The authors then spend an equal amount of time discussing how other skills related to creativity, such as judgment, evaluation, and convergence, have been explored. Some evaluation research has reframed creativity away from novelty, and towards creative problem solving approaches. For example, “Basadur, Wakabayashi, and Graen (1990) defined evaluation as a kind of thinking style. They then examined style as a moderator of the impact of training. Four styles of creative problem solving were compared: generator (experience and ideation), conceptualizer (thinking and ideation), implementor (experience and evaluation), and optimizer (ideation and evaluation).”
The authors conclude by noting the back-and-forth of creativity research. It began by focusing on divergent thinking as a primary indicator of creativity. Then, tests of divergent thinking were rejected. And now, “The bedrock of that reasonable theory is that DT tests are not tests of creativity. They are estimates of the potential for creative problem solving. DT is not synonymous with creativity.”
What I learned and what I think
The paper’s internal mechanics confuse me, and its relationship to the authors outside perspectives confuse me.
By mechanics, I mean how the internal structure intends to support a conclusion. The conclusion is that “the word is out, DT is not synonymous with creativity but DT tests provide useful estimates of meaningful potential.” The paper begins with a similar assertion. But the whole article in-between is a discussion about how the creativity research community has framed divergent thinking as synonymous with creativity, including the author himself. Maybe he intended nuance between “synonymous with” and “relationship with” and I missed it, but it sure seems like one is being equated with the other.

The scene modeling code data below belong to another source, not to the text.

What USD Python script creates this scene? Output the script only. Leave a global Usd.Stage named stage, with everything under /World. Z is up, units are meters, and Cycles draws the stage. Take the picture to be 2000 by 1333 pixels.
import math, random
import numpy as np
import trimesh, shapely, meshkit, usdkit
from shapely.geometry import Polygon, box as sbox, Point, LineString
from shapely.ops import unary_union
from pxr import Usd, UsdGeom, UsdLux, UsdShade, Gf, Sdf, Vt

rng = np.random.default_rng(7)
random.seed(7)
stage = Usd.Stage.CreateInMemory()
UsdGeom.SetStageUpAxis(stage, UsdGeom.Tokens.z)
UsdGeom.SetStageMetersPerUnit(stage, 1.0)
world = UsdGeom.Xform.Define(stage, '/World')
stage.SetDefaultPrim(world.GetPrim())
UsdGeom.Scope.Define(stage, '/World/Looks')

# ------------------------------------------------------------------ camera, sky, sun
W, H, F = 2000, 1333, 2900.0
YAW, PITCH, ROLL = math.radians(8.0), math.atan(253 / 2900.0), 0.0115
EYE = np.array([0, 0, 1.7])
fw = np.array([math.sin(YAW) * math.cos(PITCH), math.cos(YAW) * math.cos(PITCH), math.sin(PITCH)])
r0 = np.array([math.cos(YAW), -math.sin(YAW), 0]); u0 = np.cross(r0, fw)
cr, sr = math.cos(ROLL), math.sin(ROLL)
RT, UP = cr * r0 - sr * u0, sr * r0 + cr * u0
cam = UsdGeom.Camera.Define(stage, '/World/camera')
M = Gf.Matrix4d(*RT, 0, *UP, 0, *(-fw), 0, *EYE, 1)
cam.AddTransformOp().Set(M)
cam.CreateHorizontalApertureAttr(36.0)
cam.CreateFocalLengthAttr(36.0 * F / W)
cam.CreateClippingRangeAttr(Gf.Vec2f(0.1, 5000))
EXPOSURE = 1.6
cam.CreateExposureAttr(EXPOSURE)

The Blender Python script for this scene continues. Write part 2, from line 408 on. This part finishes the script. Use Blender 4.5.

This paper was published in February of 2012. As I understand it, Runco published “The standard definition of creativity” a month earlier, in January of 2012. In that article, he indicates that “if something is not unusual, novel, or unique, it is commonplace, mundane, orconventional. It is not original, and therefore not creative.” But in this article, he indicates that there is much more to creativity; for example, he describes that “It may be effectiveness or aesthetic appeal, but in some way creative things are all appropriate, as well as original.” Appropriateness is almost by definition commonplace, mundane, or conventional; it’s also a quality of good design. Again, maybe I’m missing a nuance here, but I don’t think so.
This type of work is also cementing my distrust and disappointment with the academic reliance on quantitative scoring. I realize this is a fundamental part of cognitive psychology, and the researchers are working with a same goal in mind as I am: to understand how creativity works. But I’m just increasingly aware of the gap between these studies and what happens in real life; there’s almost no applicability or overlap. If that’s true, what’s the point? If we try to observe “purity” of a behavior, but that purity never actually manifests, then it’s meaningless.
Also, a learning for me; I didn’t realize it was good form to heavily lean on your own research in producing new ideas for the academic community, but this paper includes 20 papers by Runco himself. This seems weird to me? I haven’t seen this in other survey-type papers before.